Have you ever wondered if God has a purpose for your life?
Most of us have, and the answer to that question is a huge YES. Most of us believe this, but have you ever looked at yourself, added up your good points, subtracted out your not-so-pretty traits, and then started in on all the reasons why God shouldn’t bother with you?
We can be tempted to see our faults and mistakes as things that will always hold us back, tethering our feet to the past and tainting our future.
Even when we know better, we can still fall into the trap of feeling that somewhere along the way, we messed up and missed out on God’s will for our lives. Thinking like this falls short of the reality of God’s grace, the wonder of His forgiving love.
Remember the Apostle Paul?
Days long before he preached the gospel, helped build the early church, and wrote significant portions of the New Testament, he persecuted the church. You can read Paul’s story here. In fact, at the beginning of Galatians, he wrote these words,
” For you have heard of my former manner of life in Judaism, how Iused to persecute the church of God beyond measure and tried to destroy it…”
–Galatians 1:13 NASB
In this passage Paul is neither bragging or condemning his past actions. He is not stuck in the past. He simply relates what he did for the purpose of showing God’s amazing grace.
When you have it all wrong…
Today’s world is filled with people who believe that it doesn’t matter what you believe… as long as you believe it sincerely. Paul is a vivid example of one who passionately and zealously believed, yet what he believed was wrong. Dead wrong. Trying to stamp out the “threat” of the blasphemous Christ followers, Paul literally hunted them down. At the beginning of this letter to the Galatians, Paul refers to God’s grace in light of his former way of life.

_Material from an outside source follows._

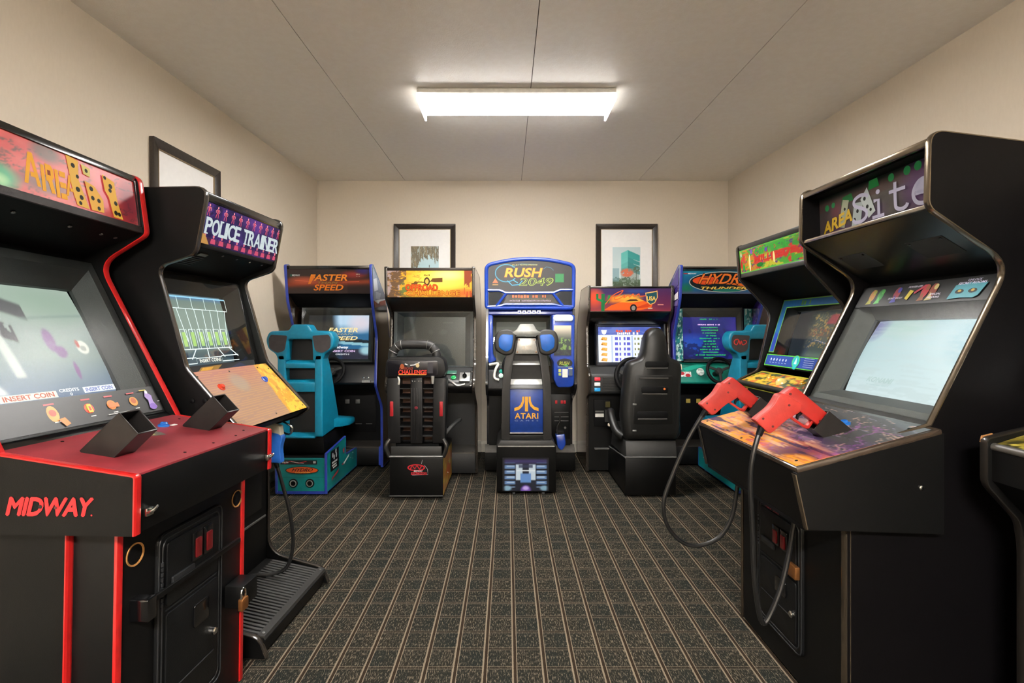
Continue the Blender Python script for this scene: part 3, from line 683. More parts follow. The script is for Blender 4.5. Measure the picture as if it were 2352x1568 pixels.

Paul was dangerously off the mark, working against the grain of the very purpose of the God he gave everything to serve.
Not what you would expect: Grace in action.
Instead of punishing or destroying Paul for his misguided reign of terror, God acted miraculously to show him the truth, turning him from darkness to light. God set him straight, not for the purpose of punishment, which is what we would expect that Paul deserved.
God did not condemn Paul in light of what he had done; God worked with him in light of what he could do. Did you catch that?
God dramatically moved Paul in the right direction, showing him truth, and placing a calling on his life. He took the education and passion Paul already had, and channeled it in the right direction, for the right purpose. God’s plan for Paul’s life-purpose was not ruined by Paul’s sin, his incorrect beliefs, or by the harm he caused. Grace in this situation is almost unimaginable—it shocks us, cutting across the line of what is deserved.
Paul’s story is a one-of-a-kind, but somehow God had a purpose for Paul’s life that extended beyond the mistakes he made. Do we believe God will do the same for us?